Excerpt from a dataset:
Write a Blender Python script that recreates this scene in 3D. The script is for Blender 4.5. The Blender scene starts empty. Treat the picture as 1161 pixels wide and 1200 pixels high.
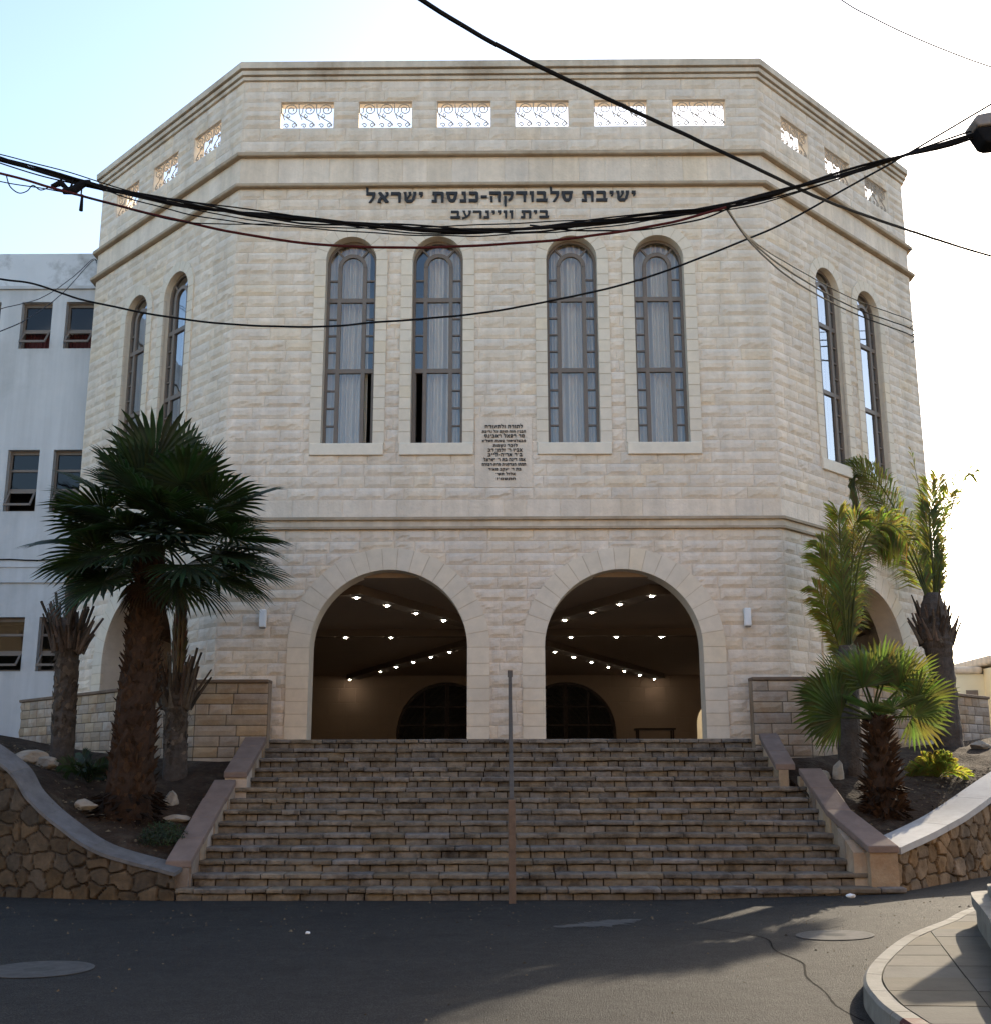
import bpy, bmesh, math, random
from mathutils import Vector, Matrix, noise
random.seed(7)
R = math.radians
sc = bpy.context.scene
COL = sc.collection

# ------------------------------------------------------------------ camera
cam = bpy.data.cameras.new("camera")
cam.sensor_fit = 'HORIZONTAL'; cam.sensor_width = 36
cam.lens = 36 * 1364.5 / 1161
cam.clip_start = 0.1; cam.clip_end = 2000
camo = bpy.data.objects.new("camera", cam); COL.objects.link(camo)
camo.rotation_mode = 'QUATERNION'
_q = Matrix.Rotation(-0.0086 * -1, 4, 'Z') @ Matrix.Rotation(math.pi / 2 + 0.2255, 4, 'X') @ Matrix.Rotation(-0.0019, 4, 'Z')
camo.matrix_world = Matrix.Translation((0.065, -19.35, 1.47)) @ _q
sc.camera = camo

# ------------------------------------------------------------------ light
SUN_AZ, SUN_EL = R(32.5), R(21.0)          # azimuth to the right of straight ahead (+Y)
sunv = Vector((math.sin(SUN_AZ) * math.cos(SUN_EL), math.cos(SUN_AZ) * math.cos(SUN_EL), math.sin(SUN_EL)))
sl = bpy.data.lights.new("sun", 'SUN'); sl.energy = 2.3; sl.angle = R(0.5); sl.color = (1.0, 0.85, 0.64)
so = bpy.data.objects.new("sun", sl); COL.objects.link(so)
so.rotation_euler = sunv.to_track_quat('Z', 'Y').to_euler()
w = bpy.data.worlds.new("World"); sc.world = w; w.use_nodes = True
nt = w.node_tree
bg = nt.nodes['Background']; bg.inputs[1].default_value = 0.112
sky = nt.nodes.new('ShaderNodeTexSky'); sky.sky_type = 'NISHITA'; sky.sun_disc = False
sky.sun_elevation = SUN_EL; sky.sun_rotation = SUN_AZ
sky.dust_density = 1.5; sky.air_density = 1.0; sky.ozone_density = 1.2
nt.links.new(sky.outputs[0], bg.inputs[0])
sc.view_settings.view_transform = 'Standard'; sc.view_settings.look = 'None'
sc.view_settings.exposure = 1.9; sc.view_settings.gamma = 1.0
sc.render.engine = 'CYCLES'
sc.cycles.use_denoising = True
sc.cycles.max_bounces = 8; sc.cycles.diffuse_bounces = 4
sc.cycles.transparent_max_bounces = 16

# ------------------------------------------------------------------ materials
def newmat(name):
    m = bpy.data.materials.new(name); m.use_nodes = True
    n = m.node_tree; b = n.nodes['Principled BSDF']
    return m, n, b

def surf(name, col, rough=0.85, var=0.25, scale=3.0, bump=0.3, bscale=40.0, bdist=0.01, tint=False, spec=0.3, stain=None, stain_scale=0.6, metal=0.0, coords='Object'):
    """A real surface: base colour broken up by two noises (and the stone's own tint), with a bumpy micro relief."""
    m, n, b = newmat(name); N = n.nodes; L = n.links
    b.inputs['Roughness'].default_value = rough
    b.inputs['Specular IOR Level'].default_value = spec
    b.inputs['Metallic'].default_value = metal
    geo = N.new('ShaderNodeNewGeometry'); pos = geo.outputs['Position']
    t1 = N.new('ShaderNodeTexNoise'); t1.inputs['Scale'].default_value = scale; t1.inputs['Detail'].default_value = 6; t1.inputs['Roughness'].default_value = 0.65
    L.new(pos, t1.inputs['Vector'])
    rp = N.new('ShaderNodeMapRange'); rp.inputs[1].default_value = 0.25; rp.inputs[2].default_value = 0.75
    rp.inputs[3].default_value = 1 - var; rp.inputs[4].default_value = 1 + var
    L.new(t1.outputs['Fac'], rp.inputs[0])
    mx = N.new('ShaderNodeMix'); mx.data_type = 'RGBA'; mx.blend_type = 'MULTIPLY'; mx.inputs[0].default_value = 1
    mx.inputs[6].default_value = (*col, 1); L.new(rp.outputs[0], mx.inputs[7])
    out = mx.outputs[2]
    if stain:
        t3 = N.new('ShaderNodeTexNoise'); t3.inputs['Scale'].default_value = stain_scale; t3.inputs['Detail'].default_value = 8; t3.inputs['Roughness'].default_value = 0.7
        L.new(pos, t3.inputs['Vector'])
        r3 = N.new('ShaderNodeMapRange'); r3.inputs[1].default_value = 0.5; r3.inputs[2].default_value = 0.72; L.new(t3.outputs['Fac'], r3.inputs[0])
        m3 = N.new('ShaderNodeMix'); m3.data_type = 'RGBA'; L.new(r3.outputs[0], m3.inputs[0]); L.new(out, m3.inputs[6]); m3.inputs[7].default_value = (*stain, 1)
        out = m3.outputs[2]
    if tint:
        at = N.new('ShaderNodeAttribute'); at.attribute_name = 'tint'
        m2 = N.new('ShaderNodeMix'); m2.data_type = 'RGBA'; m2.blend_type = 'MULTIPLY'; m2.inputs[0].default_value = 1
        L.new(out, m2.inputs[6]); L.new(at.outputs['Color'], m2.inputs[7]); out = m2.outputs[2]
    L.new(out, b.inputs['Base Color'])
    if bump:
        t2 = N.new('ShaderNodeTexNoise'); t2.inputs['Scale'].default_value = bscale; t2.inputs['Detail'].default_value = 5
        L.new(pos, t2.inputs['Vector'])
        bp = N.new('ShaderNodeBump'); bp.inputs['Strength'].default_value = bump; bp.inputs['Distance'].default_value = bdist
        L.new(t2.outputs['Fac'], bp.inputs['Height']); L.new(bp.outputs[0], b.inputs['Normal'])
    return m

def emit(name, col, s):
    m, n, b = newmat(name)
    b.inputs['Base Color'].default_value = (0.8, 0.8, 0.8, 1)
    b.inputs['Emission Color'].default_value = (*col, 1); b.inputs['Emission Strength'].default_value = s
    return m

def glassmat(name, tintc=(0.85, 0.9, 0.95), base=0.06, rough=0.02, mult=1.7):
    m, n, b = newmat(name); N = n.nodes; L = n.links
    N.remove(b)
    o = N['Material Output']
    tr = N.new('ShaderNodeBsdfTransparent'); tr.inputs[0].default_value = (*tintc, 1)
    gl = N.new('ShaderNodeBsdfGlossy'); gl.inputs['Roughness'].default_value = rough; gl.inputs[0].default_value = (0.95, 0.97, 1, 1)
    fr = N.new('ShaderNodeFresnel'); fr.inputs[0].default_value = 1.5
    ad = N.new('ShaderNodeMath'); ad.operation = 'MULTIPLY_ADD'; ad.inputs[1].default_value = mult; ad.inputs[2].default_value = base
    ad.use_clamp = True
    ge = N.new('ShaderNodeNewGeometry'); tn = N.new('ShaderNodeTexNoise'); tn.inputs['Scale'].default_value = 1.3; L.new(ge.outputs['Position'], tn.inputs['Vector'])
    bp = N.new('ShaderNodeBump'); bp.inputs['Strength'].default_value = 0.08; bp.inputs['Distance'].default_value = 0.05; L.new(tn.outputs['Fac'], bp.inputs['Height'])
    L.new(bp.outputs[0], gl.inputs['Normal'])
    L.new(fr.outputs[0], ad.inputs[0])
    mx = N.new('ShaderNodeMixShader'); L.new(ad.outputs[0], mx.inputs[0]); L.new(tr.outputs[0], mx.inputs[1]); L.new(gl.outputs[0], mx.inputs[2])
    L.new(mx.outputs[0], o.inputs[0])
    return m

def leafmat(name, col, tcol, tr=0.45, rough=0.5, var=0.4):
    m, n, b = newmat(name); N = n.nodes; L = n.links
    o = N['Material Output']
    ge = N.new('ShaderNodeNewGeometry'); tn = N.new('ShaderNodeTexNoise'); tn.inputs['Scale'].default_value = 4; L.new(ge.outputs['Position'], tn.inputs['Vector'])
    at = N.new('ShaderNodeAttribute'); at.attribute_name = 'tint'
    def tintd(c):
        rp = N.new('ShaderNodeMapRange'); rp.inputs[1].default_value = .3; rp.inputs[2].default_value = .7; rp.inputs[3].default_value = 1 - var; rp.inputs[4].default_value = 1 + var
        L.new(tn.outputs['Fac'], rp.inputs[0])
        mx = N.new('ShaderNodeMix'); mx.data_type = 'RGBA'; mx.blend_type = 'MULTIPLY'; mx.inputs[0].default_value = 1; mx.inputs[6].default_value = (*c, 1); L.new(rp.outputs[0], mx.inputs[7])
        m2 = N.new('ShaderNodeMix'); m2.data_type = 'RGBA'; m2.blend_type = 'MULTIPLY'; m2.inputs[0].default_value = 1; L.new(mx.outputs[2], m2.inputs[6]); L.new(at.outputs['Color'], m2.inputs[7])
        return m2.outputs[2]
    L.new(tintd(col), b.inputs['Base Color']); b.inputs['Roughness'].default_value = rough; b.inputs['Specular IOR Level'].default_value = 0.35
    tl = N.new('ShaderNodeBsdfTranslucent'); L.new(tintd(tcol), tl.inputs[0])
    mx = N.new('ShaderNodeMixShader'); mx.inputs[0].default_value = tr; L.new(b.outputs[0], mx.inputs[1]); L.new(tl.outputs[0], mx.inputs[2]); L.new(mx.outputs[0], o.inputs[0])
    return m

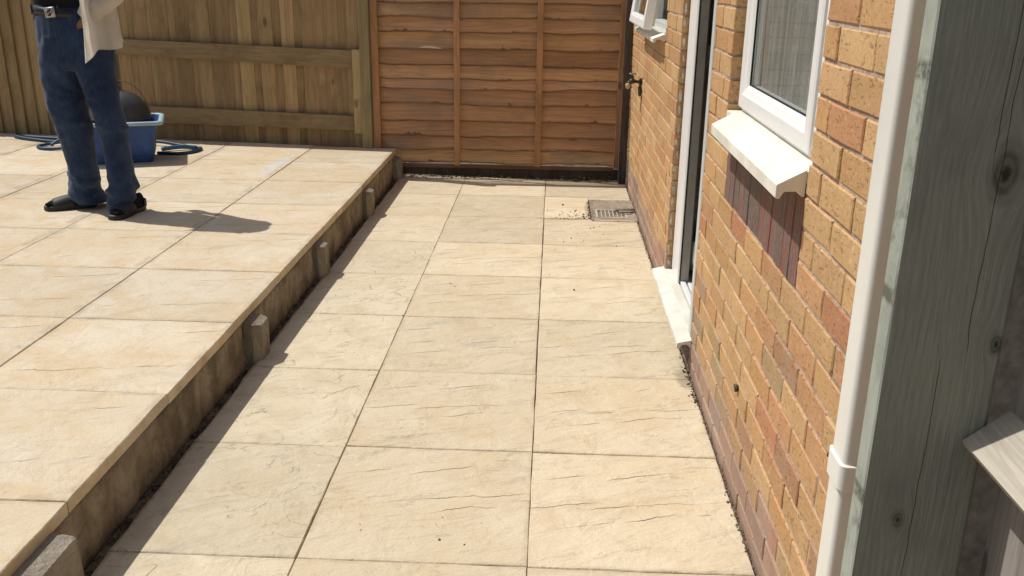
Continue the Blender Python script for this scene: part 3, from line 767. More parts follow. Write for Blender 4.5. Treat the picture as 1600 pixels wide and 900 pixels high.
bm = bmesh.new(); box(bm, XF+.020, XF+.024, y0+.12, y1-.06, z0+.07, z1-.06); obj('glass_pane', bm, M_glass, win)
bm = bmesh.new()
for a in ((.2005, .2045), (.934, .938)): box(bm, XF+.0135, XF+.019, a[0], a[1], z0+.073, z1-.07)
box(bm, XF+.0135, XF+.019, .2045, .934, z0+.0755, z0+.079); obj('gasket', bm, M_gasket, win)
def sill_obj(parent, y0, y1, x0, x1, zt, zb_, mat, lip=.034, name='sill'):
    """moulded sill: sloping top, front lip, hollow with chamfer under it"""
    prof = [(x1, zt), (x0+.004, zt-(zt-zb_-lip)), (x0, zb_+lip-.003), (x0, zb_+.002), (x0+.003, zb_), (x0+.009, zb_), (x0+.018, zb_+.016),
            (x1-.016, zb_+.018), (x1-.006, zb_+.006), (x1, zb_+.006)]
    bm = bmesh.new(); loft(bm, [[Vector((px, y, pz)) for px, pz in prof] for y in (y0, y0+.003, y1-.003, y1)])
    bmesh.ops.recalc_face_normals(bm, faces=bm.faces)
    return obj(name, bm, mat, parent)
sill_obj(win, -.0105, .900, .543, XW-.0012, 1.077, 1.010, M_sill)
bm = bmesh.new(); box(bm, XW-.0008, XF+.013, -.008, 1.012, 1.046, 1.0715); obj('sill_upstand', bm, M_sill, win)

curt = bmesh.new(); n = 220; V2 = []
for j in range(12):
    z = 1.125+.90*j/11
    V2.append([curt.verts.new((XW+.084+.0065*math.sin(i*.42+1.3*math.sin(i*.09))+.005*fn(i*.11, j*.15)+.002*math.sin(i*1.1), .132+.870*i/n, z)) for i in range(n+1)])
for j in range(11):
    for i in range(n): curt.faces.new((V2[j][i], V2[j][i+1], V2[j+1][i+1], V2[j+1][i]))
tag(obj('net_curtain', curt, M_curtain, smooth=True), 'grey net curtain hanging in folds behind the near window', 'curtain')
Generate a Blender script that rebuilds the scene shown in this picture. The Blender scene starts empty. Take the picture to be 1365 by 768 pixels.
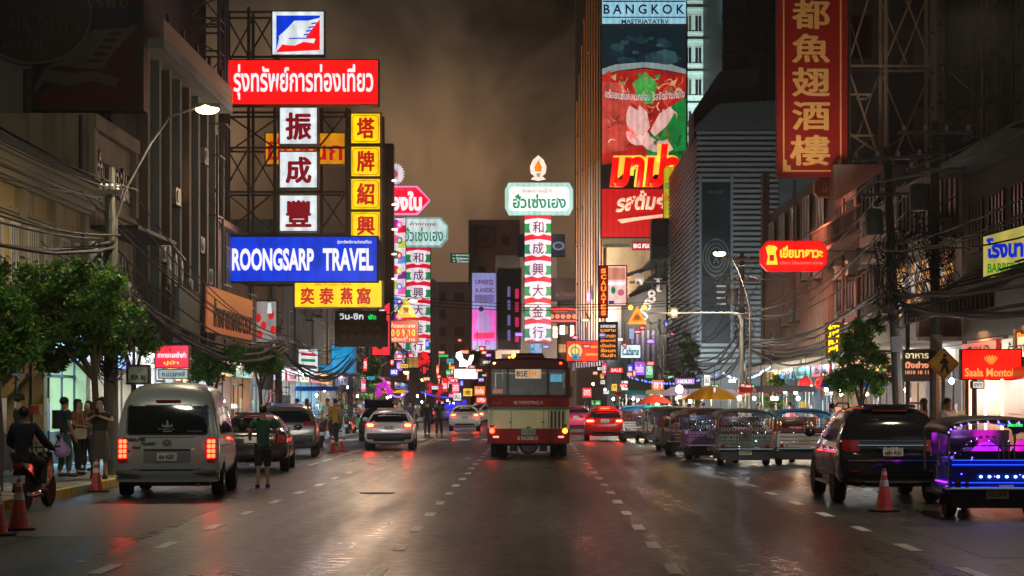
import bpy, bmesh, math, random
from mathutils import Vector, Matrix
from mathutils.bvhtree import BVHTree
R = math.radians
HAZE = .0005
PI = math.pi
rnd = random.Random(11)
S = bpy.context.scene
COL = S.collection
TMP = bpy.data.scenes.new('scratch')      # text and modifiers are turned into meshes here; removed at the end
def bake(ob):
    TMP.collection.objects.link(ob)
    vl = TMP.view_layers[0]; vl.update()
    me = bpy.data.meshes.new_from_object(ob.evaluated_get(vl.depsgraph))
    bpy.data.objects.remove(ob)
    return me

# ------------------------------------------------------------------ camera
F, CX, CY, H = 2654.0, 712.0, 532.0, 1.8        # focal length and horizon measured off the lane lines
cam_d = bpy.data.cameras.new('camera')
cam_d.sensor_width = 36
cam_d.lens = 70
cam_d.shift_x = -30 / 1365
cam_d.shift_y = 148 / 1365
cam_d.clip_start = .1
cam_d.clip_end = 6000
cam = bpy.data.objects.new('camera', cam_d)
cam.location = (0, 0, H)
cam.rotation_euler = (R(90), 0, 0)
COL.objects.link(cam)
S.camera = cam

# ------------------------------------------------------------------ world: night sky, clouds lit brown by the city
w = bpy.data.worlds.new('World')
S.world = w
w.use_nodes = True
nt = w.node_tree
N, L = nt.nodes, nt.links
N.clear()
out = N.new('ShaderNodeOutputWorld')
bg = N.new('ShaderNodeBackground')
tc = N.new('ShaderNodeTexCoord')
sep = N.new('ShaderNodeSeparateXYZ')
L.new(tc.outputs['Generated'], sep.inputs[0])
ramp = N.new('ShaderNodeValToRGB')
L.new(sep.outputs['Z'], ramp.inputs[0])
e = ramp.color_ramp.elements
e[0].position = 0.0; e[0].color = (.060, .036, .022, 1)
e[1].position = .6; e[1].color = (.004, .006, .007, 1)
for p_, c_ in ((.06, (.100, .058, .034, 1)), (.12, (.165, .092, .046, 1)), (.17, (.080, .050, .028, 1)), (.21, (.012, .012, .010, 1))):
    k = ramp.color_ramp.elements.new(p_); k.color = c_
mp = N.new('ShaderNodeMapping')
mp.inputs['Scale'].default_value = (9, 9, 5)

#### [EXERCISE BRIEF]
With all pictures left out, please transcribe exactly the lines from the start of the material through the line with "COL = sc.collection".

#### [SOLUTION TO THE PROBLEM]
Write a Blender Python script that recreates this scene in 3D. The script is for Blender 4.5. The Blender scene starts empty. Treat the picture as 1161 pixels wide and 1200 pixels high.
import bpy, bmesh, math, random
from mathutils import Vector, Matrix, noise
random.seed(7)
R = math.radians
sc = bpy.context.scene
COL = sc.collection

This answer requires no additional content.